I was in the infantry in Vietnam, and I can remember so clearly coming in one sunny spring morning in early April from an all-night ambush patrol. I remember the soft sandy soil of the village just northwest of Saigon where we had set up our company perimeter. I remember the faces of the villagers we had befriended, and with many of whom we had grown close in the months since the terrible Tet offensive that had decimated their families. I remember most of all that I was the only caucasian on that patrol (there were six of us). Word had already spread from "the world" (America)that Martin Luther King had been murdered in Memphis. My last memories of that day were the stricken faces and slumped shoulders of my five black platoon mates. For a while, nobody said anything. Nobody could. They just put down their packs and weapons, joined the other black guys in the platoon in quiet conversations, and faded out of sight as the morning turned into day and we all sought to sleep for a few hours.
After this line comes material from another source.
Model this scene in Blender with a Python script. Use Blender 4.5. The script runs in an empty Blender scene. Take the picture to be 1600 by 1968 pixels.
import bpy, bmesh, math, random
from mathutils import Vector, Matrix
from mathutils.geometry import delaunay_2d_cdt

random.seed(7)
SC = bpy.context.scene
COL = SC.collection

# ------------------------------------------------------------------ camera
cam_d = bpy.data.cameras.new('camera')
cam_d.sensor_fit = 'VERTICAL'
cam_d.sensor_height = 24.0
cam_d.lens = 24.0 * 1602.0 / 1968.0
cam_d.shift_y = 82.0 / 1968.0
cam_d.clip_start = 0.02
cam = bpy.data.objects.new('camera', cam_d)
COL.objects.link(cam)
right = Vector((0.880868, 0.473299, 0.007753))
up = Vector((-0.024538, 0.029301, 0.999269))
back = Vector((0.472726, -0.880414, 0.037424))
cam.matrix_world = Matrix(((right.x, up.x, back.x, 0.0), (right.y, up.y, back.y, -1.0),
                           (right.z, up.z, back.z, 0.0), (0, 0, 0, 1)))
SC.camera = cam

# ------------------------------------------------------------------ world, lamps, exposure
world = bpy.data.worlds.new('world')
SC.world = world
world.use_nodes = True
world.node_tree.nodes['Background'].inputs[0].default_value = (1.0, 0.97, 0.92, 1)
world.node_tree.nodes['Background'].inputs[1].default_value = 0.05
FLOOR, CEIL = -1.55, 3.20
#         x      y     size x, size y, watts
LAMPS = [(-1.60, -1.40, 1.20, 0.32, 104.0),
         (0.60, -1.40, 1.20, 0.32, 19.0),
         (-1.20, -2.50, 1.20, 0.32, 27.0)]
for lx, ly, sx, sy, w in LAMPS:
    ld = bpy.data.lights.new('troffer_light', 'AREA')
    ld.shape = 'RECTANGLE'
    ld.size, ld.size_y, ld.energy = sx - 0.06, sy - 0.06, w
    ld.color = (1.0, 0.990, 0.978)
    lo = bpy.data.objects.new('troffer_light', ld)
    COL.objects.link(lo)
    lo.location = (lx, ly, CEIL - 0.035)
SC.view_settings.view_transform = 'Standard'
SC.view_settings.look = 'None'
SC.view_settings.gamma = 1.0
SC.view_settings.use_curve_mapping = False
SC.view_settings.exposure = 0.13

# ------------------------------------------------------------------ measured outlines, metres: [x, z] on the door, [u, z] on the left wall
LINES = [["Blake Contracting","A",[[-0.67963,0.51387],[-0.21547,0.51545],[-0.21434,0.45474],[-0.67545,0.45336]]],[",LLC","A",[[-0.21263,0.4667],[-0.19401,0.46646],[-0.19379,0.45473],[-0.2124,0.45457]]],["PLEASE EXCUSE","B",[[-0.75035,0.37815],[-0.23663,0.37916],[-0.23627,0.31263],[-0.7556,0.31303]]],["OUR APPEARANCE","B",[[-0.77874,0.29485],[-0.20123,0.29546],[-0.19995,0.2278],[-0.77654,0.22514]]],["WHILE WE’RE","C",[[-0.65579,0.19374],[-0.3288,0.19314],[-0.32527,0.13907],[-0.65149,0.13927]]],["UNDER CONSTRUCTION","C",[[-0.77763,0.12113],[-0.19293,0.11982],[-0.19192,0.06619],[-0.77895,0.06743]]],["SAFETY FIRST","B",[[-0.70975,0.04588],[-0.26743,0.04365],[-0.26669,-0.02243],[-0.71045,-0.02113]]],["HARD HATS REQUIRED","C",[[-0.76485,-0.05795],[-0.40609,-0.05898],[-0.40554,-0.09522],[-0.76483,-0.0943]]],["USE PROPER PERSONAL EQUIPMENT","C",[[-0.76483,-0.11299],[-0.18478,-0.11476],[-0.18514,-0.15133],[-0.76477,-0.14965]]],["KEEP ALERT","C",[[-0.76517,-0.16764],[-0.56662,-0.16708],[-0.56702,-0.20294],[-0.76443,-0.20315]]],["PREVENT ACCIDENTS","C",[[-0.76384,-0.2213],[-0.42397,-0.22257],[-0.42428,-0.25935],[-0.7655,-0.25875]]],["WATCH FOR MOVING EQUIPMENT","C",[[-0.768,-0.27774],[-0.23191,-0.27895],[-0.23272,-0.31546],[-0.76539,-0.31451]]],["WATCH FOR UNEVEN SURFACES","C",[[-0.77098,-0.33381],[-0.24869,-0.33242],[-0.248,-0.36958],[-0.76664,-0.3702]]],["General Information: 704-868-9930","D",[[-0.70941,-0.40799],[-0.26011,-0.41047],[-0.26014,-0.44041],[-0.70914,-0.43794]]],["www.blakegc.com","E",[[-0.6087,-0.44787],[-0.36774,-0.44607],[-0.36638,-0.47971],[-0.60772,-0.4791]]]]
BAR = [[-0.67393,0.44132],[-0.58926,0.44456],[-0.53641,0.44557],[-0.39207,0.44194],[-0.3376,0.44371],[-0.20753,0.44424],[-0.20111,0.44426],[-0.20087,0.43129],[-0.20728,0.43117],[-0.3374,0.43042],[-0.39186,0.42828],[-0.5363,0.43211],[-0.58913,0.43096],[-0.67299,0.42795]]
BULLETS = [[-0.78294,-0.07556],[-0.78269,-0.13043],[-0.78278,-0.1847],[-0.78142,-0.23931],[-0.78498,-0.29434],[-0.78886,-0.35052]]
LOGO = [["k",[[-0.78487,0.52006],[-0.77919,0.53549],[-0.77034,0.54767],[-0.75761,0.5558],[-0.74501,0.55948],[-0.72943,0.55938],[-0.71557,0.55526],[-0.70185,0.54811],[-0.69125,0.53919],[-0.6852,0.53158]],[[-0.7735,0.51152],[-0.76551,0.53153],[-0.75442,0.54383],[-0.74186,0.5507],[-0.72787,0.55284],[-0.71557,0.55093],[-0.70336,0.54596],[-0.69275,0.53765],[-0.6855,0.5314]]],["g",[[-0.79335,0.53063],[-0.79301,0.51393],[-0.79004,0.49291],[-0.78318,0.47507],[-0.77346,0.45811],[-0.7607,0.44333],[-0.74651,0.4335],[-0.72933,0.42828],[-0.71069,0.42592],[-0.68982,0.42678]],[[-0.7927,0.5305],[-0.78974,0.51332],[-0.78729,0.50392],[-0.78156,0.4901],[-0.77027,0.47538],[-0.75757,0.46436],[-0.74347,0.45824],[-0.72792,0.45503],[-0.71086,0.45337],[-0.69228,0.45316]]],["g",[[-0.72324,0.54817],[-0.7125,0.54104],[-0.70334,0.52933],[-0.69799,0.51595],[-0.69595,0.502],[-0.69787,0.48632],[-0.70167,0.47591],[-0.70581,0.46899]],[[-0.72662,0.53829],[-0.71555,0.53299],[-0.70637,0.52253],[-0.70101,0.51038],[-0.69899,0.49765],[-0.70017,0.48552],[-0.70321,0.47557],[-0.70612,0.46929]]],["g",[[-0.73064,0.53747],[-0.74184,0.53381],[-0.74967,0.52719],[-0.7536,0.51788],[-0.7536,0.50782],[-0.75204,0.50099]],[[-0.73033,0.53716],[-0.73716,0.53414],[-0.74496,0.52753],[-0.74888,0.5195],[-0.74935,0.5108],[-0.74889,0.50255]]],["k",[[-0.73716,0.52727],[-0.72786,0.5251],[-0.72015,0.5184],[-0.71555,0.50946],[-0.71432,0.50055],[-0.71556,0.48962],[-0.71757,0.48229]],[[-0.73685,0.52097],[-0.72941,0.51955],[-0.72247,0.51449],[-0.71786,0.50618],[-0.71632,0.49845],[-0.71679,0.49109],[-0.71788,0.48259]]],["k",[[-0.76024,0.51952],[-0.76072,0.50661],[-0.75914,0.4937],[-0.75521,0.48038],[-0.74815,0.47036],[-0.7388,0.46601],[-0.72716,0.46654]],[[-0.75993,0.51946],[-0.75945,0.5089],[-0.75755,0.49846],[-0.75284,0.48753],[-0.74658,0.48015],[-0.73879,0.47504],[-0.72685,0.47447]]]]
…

Jump ahead a couple of months, and we had a replay. We came in from another ambush, in the red-clay country near the Cambodian border this time, and were met by our buddies with the news that it was Bobby Kennedy who had been shot down this time -- back in "the world."
It was with a feeling of total desolation, compounded of our surroundings in the death-smelling part of Vietnam that we had been fighting over for the past couple of weeks and our feeling that things back home were no better than they were here, that we set down our heavy packs, our ammo belts, our claymore bags, our rucksacks, and our weapons.
"World is f*cked up just like here, dude, " one of my black friends finally told me. Then he added something that haunts me to this day: "Now you hurt like we do."
1968. Bad year. I've never seen one worse. The current bickering is as nothing compared to that miserable time.